I actually was a manager twice for about a year. First time, I organized the shop under AFSCME, wrote up job descriptions, hassled Personnel at UCB for a particular job classification matrix that put the four guys under me in a good job track with built-in incremental raises and got them out from under direct supervision by the project director (the one after John). The university administration was getting rid of Don, this particular PD. And behind the scenes, Don was supporting me and keeping the Dean of Student Services above him in the dark for as long as possible. I didn't trust whoever was going to be Don's replacement. Once the new PD showed up, a narrow minded, tightwad bitch from U of Iowa, that was it. Gave notice and left. It took her almost ten years to get rid of the unionized shop I built. She did it, but it almost killed her. She fired the last guy about six month before she moved up the ladder out of Student Services and into Personnel, naturally.
A few years later in private industry, I actually pushed myself up to a shop manager position to get out from under some hair-brained sales manager. I did all sorts of things, like put up a procedure system (chinese wall) between the shop and her. Then I spent money on space, tools, inventory, and a bunch of support details for three technicians under me. Made up a salary matrix with time staged raises and worked out a budget for the shop and sent the whole package down to LA to the corporate HQ, met with the big wigs, etc.
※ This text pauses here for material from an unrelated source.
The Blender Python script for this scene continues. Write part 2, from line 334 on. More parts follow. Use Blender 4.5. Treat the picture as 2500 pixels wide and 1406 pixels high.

Nothing came of it, of course. I got my ten minutes with Mister Big (a stone cold jerk). After the meeting, I asked the corporate personnel manager if she wanted dinner. She said, I'll buy you a drink at the airport. In other words, kiss off.
Six months later, I walked into the regional manager's office and said Goodbye Jim. (Unfortunately Jim was a nice guy, but he was too careful with Mister Big, so he was no help at all.) That was 1988, the last time I was a manager.
So let's talk more shit about managers.